Pork menudo

Pork menudo

Menudong baboy

7000 Islands
Jana Liebenstein

One of Spain’s greatest culinary legacies to the Philippines was its tomato-based stews. To foreigners, Hispanic names — menudo, afritada, kaldereta — evoke the exotic. To a Filipino, they bring back memories of big family fiestas and the excitement of bustling eateries known as karinderias.
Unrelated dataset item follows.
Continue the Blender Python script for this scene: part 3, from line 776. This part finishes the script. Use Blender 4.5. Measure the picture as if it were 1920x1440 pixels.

Menudo shares a lot in common with its Spanish-derived counterparts, but is less soupy then afritada and not as rich as kaldereta. Countless variations exist, but you can spot menudo’s chequerboard look. Admittedly, it is time consuming, but once the prep is done, it comes together easily.


Quantity Ingredient
80ml vegetable oil
600g pork loin medallions, trimmed and cut into 1.5 cm cubes
3 garlic cloves, finely chopped
1 onion, chopped
650g large roma tomatoes, seeded and chopped
375ml chicken stock
2 tablespoons soy sauce
2 tablespoons fish sauce
2 bay leaves
1 large potato, peeled and cut into 1.5 cm cubes
1 large carrot, peeled and cut into 1.5 cm cubes
1 capsicum, seeded and cut into 1.5 cm cubes
100g tinned chickpeas, drained
steamed rice, to serve


  1. Heat 1 tablespoon of the vegetable oil in a large, deep saucepan over medium–high heat. Add half of the pork and cook for 4 minutes, stirring until browned all over. Transfer to a bowl once cooked and repeat with another 1 tablespoon of the oil and the remaining pork.
  2. Heat the remaining vegetable oil in the cleaned pan and cook the garlic for 30 seconds, or until fragrant. Add the onion and cook for 5 minutes, stirring until soft. Add the tomatoes and cook for 8 minutes, stirring occasionally, until they have broken down.
  3. Drain the pork juices and return the meat to the pan with the stock, soy sauce, fish sauce and bay leaves. Season with freshly cracked black pepper, bring to the boil, then reduce the heat to low–medium and cook for 10 minutes.
  4. Add the potato, carrot and capsicum, and cook for 20 minutes. Add the chickpeas and cook for a further 10 minutes, or until the vegetables are tender, the pork is cooked through and the sauce has reduced. Season with salt flakes and pepper, to taste, and serve with steamed rice.

Where does it come from?

  • It is not clear where menudo came from. Its name can be found in both Spanish and Mexican cookery. In Spain, menudo refers to tripe; in Mexico, it is a stew also made with tripe. Its name is likely derived from the Spanish word for small, a reference to the bite-sized ingredients used.